Both Insurance Bonds (IBs) and Friendly Society Bonds (FSBs) are investments made with a single payment and have a nominal ten year term although the term may continue past ten years. Investment earnings accumulate within the bond on a regular basis and can accessed without further tax liability after ten years. Most bonds are unit linked so the value of the investment, including earnings, is reflected in the unit price. Bonds are most suitable for accumulating money but not for providing regular income payments.

Beneficiaries may be nominated indicating the proportion of the asset they are to receive. In the event of the death of the owner the proceeds of the bond are paid, free of further tax, to the nominated beneficiaries, by-passing the deceased estate and the risk of this distribution being contested.

IBs are provided by Life Insurance companies while FSBs are provided by Friendly Societies. Life Insurance companies and Friendly Societies are regulated by the Australian Prudential Regulation Authority (APRA) and by the Australian Securities and Investments Commission (ASIC).

Product providers may restrict the amount an investor can place in an individual bond or with a particular society. These restrictions and details of the types of assets that may be purchased should be outlined in the Product Disclosure Statement (PDS).

Features


  • Medium to long-term investments which accumulate earnings
  • Earnings are not included in the investor’s tax return unless received within ten years. In these cases a tax offset applies.
  • After ten years, investment returns are received tax paid
  • Additional contributions of up to 125% of the previous year’s contributions may be made. These count as having the same starting date as the original contribution for taxation purposes.
  • This option must be commenced prior to the end of the second year
  • Where additional contributions of more than 125% of previous year’s contribution are made the 10 year cycle is recommenced from the date of the additional deposit
  • Switching between different investment options within the bond (e.g. market linked to capital guaranteed) is usually possible for a fee and does not affect the 10 year cycle

Remember:

  • Earnings are not paid until they are withdrawn
  • Tax benefits may not be helpful for pensioners and others on low tax rates
  • While money in bonds is accessible they are not suitable for regular withdrawal
  • Bonds are deemed for government income support income test assessment despite earnings generated not being actually received. Earnings are reinvested

Taxation


Insurance and friendly society bonds are often sold as “tax free” investments. Tax is actually paid by the company/society each year before earnings are added to the account. Earnings, including any capital gains realised on the underlying investments are taxed at a maximum rate of 30% in the fund’s hands. Imputation credits received effectively reduce the tax liability.
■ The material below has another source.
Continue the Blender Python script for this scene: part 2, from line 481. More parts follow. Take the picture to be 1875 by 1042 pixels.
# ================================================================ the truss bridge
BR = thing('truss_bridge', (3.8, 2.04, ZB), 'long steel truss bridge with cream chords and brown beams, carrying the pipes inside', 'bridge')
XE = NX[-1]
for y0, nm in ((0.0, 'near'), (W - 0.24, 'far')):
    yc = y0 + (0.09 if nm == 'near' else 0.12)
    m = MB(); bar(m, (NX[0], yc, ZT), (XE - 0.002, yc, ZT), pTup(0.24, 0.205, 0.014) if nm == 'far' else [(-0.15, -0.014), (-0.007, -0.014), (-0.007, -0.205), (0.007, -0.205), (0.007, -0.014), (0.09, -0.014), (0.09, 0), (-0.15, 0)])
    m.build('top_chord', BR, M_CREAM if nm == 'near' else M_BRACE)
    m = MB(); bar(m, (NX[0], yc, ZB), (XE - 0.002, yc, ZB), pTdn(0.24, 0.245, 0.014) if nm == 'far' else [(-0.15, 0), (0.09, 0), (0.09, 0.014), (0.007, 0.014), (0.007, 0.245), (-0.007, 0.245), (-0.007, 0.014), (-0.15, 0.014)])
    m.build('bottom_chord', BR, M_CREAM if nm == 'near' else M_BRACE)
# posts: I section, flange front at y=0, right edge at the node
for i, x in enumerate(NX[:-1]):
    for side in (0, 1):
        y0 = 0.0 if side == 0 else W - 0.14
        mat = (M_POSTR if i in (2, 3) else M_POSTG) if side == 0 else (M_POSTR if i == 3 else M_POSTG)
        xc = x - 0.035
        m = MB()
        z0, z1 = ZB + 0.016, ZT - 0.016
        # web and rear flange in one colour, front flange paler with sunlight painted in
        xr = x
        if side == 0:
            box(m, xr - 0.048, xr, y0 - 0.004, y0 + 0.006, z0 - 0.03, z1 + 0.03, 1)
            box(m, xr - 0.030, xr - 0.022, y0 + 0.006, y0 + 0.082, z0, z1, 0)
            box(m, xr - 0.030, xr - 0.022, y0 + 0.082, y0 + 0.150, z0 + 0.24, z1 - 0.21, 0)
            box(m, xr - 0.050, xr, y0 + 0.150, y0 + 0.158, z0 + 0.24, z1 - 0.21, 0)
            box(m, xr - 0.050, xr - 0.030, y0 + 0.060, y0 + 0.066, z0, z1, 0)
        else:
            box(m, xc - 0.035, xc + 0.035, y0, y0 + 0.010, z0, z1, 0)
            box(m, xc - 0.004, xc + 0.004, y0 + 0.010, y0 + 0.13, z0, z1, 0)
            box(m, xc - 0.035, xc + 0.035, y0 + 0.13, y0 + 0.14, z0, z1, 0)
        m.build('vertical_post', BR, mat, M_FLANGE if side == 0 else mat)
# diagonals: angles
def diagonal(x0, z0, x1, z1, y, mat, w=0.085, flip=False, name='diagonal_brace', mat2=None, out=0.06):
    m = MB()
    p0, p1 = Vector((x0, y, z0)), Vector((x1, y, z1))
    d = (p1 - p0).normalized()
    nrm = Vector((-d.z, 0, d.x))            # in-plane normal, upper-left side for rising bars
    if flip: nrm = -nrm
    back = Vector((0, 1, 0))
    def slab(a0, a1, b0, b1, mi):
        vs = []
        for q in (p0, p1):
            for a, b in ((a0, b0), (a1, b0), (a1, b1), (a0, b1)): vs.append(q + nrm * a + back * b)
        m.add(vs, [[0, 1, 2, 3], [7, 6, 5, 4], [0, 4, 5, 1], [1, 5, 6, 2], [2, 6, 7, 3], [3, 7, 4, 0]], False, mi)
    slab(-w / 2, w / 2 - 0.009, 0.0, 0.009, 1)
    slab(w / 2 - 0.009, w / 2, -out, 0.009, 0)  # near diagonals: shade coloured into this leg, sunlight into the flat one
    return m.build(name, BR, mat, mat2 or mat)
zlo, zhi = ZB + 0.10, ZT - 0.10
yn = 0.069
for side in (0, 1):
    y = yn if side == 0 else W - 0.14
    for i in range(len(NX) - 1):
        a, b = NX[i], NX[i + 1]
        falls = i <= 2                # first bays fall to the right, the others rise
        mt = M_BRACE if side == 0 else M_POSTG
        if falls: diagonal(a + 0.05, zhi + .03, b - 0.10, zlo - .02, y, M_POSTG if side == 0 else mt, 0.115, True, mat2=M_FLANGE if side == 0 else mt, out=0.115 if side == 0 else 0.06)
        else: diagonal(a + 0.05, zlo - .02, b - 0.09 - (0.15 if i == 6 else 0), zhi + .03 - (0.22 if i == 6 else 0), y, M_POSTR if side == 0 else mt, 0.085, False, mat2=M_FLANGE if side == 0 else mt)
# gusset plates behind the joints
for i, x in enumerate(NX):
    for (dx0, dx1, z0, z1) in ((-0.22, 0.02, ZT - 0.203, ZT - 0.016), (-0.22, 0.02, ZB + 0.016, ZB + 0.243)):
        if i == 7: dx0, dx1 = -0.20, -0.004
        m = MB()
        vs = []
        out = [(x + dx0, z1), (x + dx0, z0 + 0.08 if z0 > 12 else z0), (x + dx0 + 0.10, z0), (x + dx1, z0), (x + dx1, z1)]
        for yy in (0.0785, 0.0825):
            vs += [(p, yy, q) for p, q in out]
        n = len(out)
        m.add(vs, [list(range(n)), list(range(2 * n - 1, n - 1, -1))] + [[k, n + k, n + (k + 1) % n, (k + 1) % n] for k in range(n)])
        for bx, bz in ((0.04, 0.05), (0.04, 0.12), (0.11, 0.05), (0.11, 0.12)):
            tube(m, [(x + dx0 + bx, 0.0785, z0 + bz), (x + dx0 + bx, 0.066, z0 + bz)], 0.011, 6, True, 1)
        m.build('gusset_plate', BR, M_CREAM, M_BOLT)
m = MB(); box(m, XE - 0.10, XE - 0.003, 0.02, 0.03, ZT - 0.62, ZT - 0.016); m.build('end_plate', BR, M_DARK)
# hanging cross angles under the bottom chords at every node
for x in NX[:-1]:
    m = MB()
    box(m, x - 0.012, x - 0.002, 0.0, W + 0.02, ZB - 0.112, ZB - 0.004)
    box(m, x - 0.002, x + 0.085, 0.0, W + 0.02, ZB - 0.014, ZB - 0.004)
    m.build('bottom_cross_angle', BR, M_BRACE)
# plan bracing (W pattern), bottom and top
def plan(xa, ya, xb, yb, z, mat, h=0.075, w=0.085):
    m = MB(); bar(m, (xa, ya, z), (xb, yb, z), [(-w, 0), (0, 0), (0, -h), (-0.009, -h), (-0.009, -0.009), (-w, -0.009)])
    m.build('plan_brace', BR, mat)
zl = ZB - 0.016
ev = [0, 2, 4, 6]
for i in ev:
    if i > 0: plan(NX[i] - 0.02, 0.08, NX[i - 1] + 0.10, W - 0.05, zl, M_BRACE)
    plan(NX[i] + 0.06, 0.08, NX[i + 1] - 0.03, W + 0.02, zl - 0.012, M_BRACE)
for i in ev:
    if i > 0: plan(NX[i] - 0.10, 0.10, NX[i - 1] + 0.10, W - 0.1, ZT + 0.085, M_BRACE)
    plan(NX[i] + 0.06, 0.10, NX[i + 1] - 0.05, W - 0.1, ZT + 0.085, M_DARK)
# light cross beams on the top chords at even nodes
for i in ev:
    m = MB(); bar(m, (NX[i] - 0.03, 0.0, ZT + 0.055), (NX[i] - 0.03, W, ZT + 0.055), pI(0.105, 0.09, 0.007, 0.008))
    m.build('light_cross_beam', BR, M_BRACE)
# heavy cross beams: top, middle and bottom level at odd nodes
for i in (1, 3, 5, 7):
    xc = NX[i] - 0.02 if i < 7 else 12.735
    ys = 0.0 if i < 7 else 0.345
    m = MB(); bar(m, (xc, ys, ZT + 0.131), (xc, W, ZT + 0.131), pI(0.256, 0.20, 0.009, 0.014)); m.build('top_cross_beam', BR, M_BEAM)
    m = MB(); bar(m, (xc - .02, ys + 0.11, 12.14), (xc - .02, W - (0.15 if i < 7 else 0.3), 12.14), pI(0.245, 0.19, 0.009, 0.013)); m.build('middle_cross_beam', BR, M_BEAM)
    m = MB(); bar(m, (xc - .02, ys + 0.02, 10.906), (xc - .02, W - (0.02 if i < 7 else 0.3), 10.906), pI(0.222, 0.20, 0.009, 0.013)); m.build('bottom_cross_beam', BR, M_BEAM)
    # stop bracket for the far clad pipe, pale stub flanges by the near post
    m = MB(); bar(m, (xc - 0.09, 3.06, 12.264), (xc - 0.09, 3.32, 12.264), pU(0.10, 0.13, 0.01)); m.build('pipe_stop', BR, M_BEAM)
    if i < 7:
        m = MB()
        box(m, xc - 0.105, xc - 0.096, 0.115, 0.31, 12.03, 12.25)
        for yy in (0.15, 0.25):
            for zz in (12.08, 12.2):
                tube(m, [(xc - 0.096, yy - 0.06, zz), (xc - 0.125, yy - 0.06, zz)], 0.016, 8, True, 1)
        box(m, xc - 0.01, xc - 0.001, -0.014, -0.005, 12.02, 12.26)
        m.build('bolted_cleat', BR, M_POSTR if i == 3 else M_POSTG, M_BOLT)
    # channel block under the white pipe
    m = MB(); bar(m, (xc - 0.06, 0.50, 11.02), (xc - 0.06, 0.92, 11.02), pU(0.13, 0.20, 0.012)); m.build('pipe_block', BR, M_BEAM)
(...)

Personal income tax is due upon withdrawal only. The tax due depends on the investor’s marginal tax rate, applicable tax offsets, tax paid by the fund on the bond earnings and the timing of the withdrawals shown below.
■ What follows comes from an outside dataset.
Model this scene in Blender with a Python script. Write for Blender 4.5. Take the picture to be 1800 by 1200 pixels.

When withdrawn: Income & Tax Offset
In the first 8 years: All earnings taxable,less tax offset.
In the 9th year: 2/3rds of earnings taxable, less tax offset.
In the 10th year: 1/3rd of earnings taxable, less tax offset.
After 10 years: No tax due, no tax offset.
Death: Free of further tax to estate/ beneficiaries

Government Income Support


The full balance is assessed under the assets test. Income is assessed for most bonds under the deeming rules. For further details on deeming rules contact Department of Human Services’ Financial Information Service on 13 23 00, or the Department of Veterans’ Affairs.

Security and risk


The level of security depends on the volatility of the assets in the investment options chosen and the strength of the product provider. If investors have only small amounts to invest or cannot replace lost capital they should favour capital guaranteed bonds.

Capital guaranteed bonds provide a guaranteed return of money and may guarantee earnings once credited to the bond. There is usually no guarantee of the earnings rate. Guaranteed bonds are now rare.

Managed or growth bonds are market linked and their value will rise and fall with market movements. They usually invest in more volatile assets, e.g. shares, which have a potential for greater gain as well as loss.

Capital secure/stable bonds are also market linked but with greater exposure to less volatile assets, e.g. government bonds and limited exposure to shares. The value of these bonds can also rise and fall.

It is essential to know the type of investments purchased in the bond and to choose a bond suitable to your level of risk.

Fees


  • Entry fees range from nil to 5%
  • Additional deposits may attract fees
  • Withdrawal fees may apply more commonly if a nil entry fee option is chosen
  • Annual management fees are normally deducted before the return is declared

Investing with safety


  • Past returns are no indication of future performance
  • Insurance and friendly society bonds should not be the only investment held
  • They should not be regarded as short-term or at call investments
  • Regular withdrawals should be avoided and money requiring ready access should not be placed in bonds
  • Fully understand the product and its consequences before investing. Investors should read the fine print in the PDS before investing as this may avoid problems in the future
  • Insurance and Friendly Society bonds should not be confused with government bonds and are therefore not government guaranteed.